Baseball Crank
Covering the Front and Back Pages of the Newspaper
November 24, 2006
SCIENCE: Nuclear Family

A 17 year old creates fusion in his parents' basement:

Thiago's mom, Natalice Olson, initially was leery of the project, even though the only real danger from the fusion machine is the high voltage and small amount of X-rays emitted through a glass window in the vacuum chamber -- through which Olson videotapes the fusion in action..

But, she wasn't really surprised, since he was always coming up with lofty ideas.

"Originally, he wanted to build a hyperbaric chamber," she said, adding that she promptly said no. But, when he came asking about the nuclear fusion machine, she relented.

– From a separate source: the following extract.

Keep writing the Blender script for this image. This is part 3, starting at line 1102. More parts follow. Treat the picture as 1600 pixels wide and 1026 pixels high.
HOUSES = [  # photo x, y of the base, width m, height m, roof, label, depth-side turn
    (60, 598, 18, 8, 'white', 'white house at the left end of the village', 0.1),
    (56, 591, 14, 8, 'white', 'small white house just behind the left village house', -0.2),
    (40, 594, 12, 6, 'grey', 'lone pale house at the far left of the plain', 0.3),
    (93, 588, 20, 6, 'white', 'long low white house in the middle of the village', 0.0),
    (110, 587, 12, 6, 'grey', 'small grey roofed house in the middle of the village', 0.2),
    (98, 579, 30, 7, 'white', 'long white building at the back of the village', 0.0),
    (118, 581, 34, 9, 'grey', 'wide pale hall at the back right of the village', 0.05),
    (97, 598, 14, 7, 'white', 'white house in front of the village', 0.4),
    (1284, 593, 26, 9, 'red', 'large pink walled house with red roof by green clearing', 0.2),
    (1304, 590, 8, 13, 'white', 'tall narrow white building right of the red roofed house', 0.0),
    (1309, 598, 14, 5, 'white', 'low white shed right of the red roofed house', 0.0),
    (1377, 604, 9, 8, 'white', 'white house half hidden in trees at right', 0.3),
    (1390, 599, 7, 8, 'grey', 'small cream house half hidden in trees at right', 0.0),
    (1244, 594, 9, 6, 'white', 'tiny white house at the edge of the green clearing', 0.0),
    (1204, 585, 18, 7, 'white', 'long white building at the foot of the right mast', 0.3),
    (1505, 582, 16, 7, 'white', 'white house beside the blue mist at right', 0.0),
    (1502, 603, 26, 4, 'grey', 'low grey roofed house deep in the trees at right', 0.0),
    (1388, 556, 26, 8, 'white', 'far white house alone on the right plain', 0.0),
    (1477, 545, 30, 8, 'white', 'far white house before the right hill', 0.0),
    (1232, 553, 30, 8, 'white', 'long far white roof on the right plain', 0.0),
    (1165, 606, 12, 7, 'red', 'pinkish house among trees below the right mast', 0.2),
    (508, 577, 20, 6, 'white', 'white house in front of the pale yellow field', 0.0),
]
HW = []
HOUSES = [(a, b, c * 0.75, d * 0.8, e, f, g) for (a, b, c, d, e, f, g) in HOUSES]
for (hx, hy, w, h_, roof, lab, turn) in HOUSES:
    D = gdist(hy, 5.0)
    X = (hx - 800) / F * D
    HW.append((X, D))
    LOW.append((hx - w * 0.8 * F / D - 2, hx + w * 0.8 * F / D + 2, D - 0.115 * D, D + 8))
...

"I think it was pretty brave that he could think that he was capable to do something so amazing," she said.

Thiago's dad, Mark Olson, helped with some of the construction and electrical work. To get all of the necessary parts, Thiago scoured the Internet, buying items on eBay and using his age to persuade manufacturers to give him discounts. The design of the model came from his own ideas and some suggestions from other science-lovers he met online.

Wow.

Posted by Baseball Crank at 11:10 AM | Science | Comments (1) | TrackBack (0)
Comments

These devices -- based on the Farnsworth-Hirsch fusor -- have been operating for some time now, and there have been a couple of high school students who walloped the other kids in their science fair classes by producing a working example thereof; the number of individuals who have successfully created fusion in such devices is around 17 (from memory).

There are some significant problems involving these classes of devices (known as inertial confinement fusion devices, or ICF for short), the worst of which is brehmsstrahlung radiation, caused by electrons encountering high-energy ions in the plasma, draining energy from the reaction and thus preventing fusion. Robert Bussard, who has been working on these devices for literally decades now, claims to have a device that solves those problems and is 100,000 times more efficient than any other such ICF fusion machine previously operated.

Previously funded by various ARPA and Navy contracts, his money ran out earlier this year, and so issued an appeal to Google in the form of a talk (link prior is a Google Video recording of the entire hour and a half lecture) in which he requests $200M, of which the first $2-5M would be used to repair his current device, which was damaged in its last run before it failed. With the remaining money, he proposes to build a far larger device that he believes would be ready in six years, which would actually be energy positive and could run a p-11B fuel cycle, which is aneutronic, meaning the only waste product would be helium. (Contrast this with conventional deuterium-deuterium or deuterium-tritium fusion, both of which throw off an energetic neutron, creating all kinds of radioactive side effects and problems in reactor design.)

If he is correct, the world's energy problems would be a thing of the past, we could solve global warming problems, China and India could industrialize without wars over oil supplies (boron is cheap and plentiful in the quantities needed for fusion), fresh water could be manufactured from sea water, dogs and cats would live happily together, etc. If he's wrong, well, he wouldn't be the first guy to make exaggerated claims about fusion success.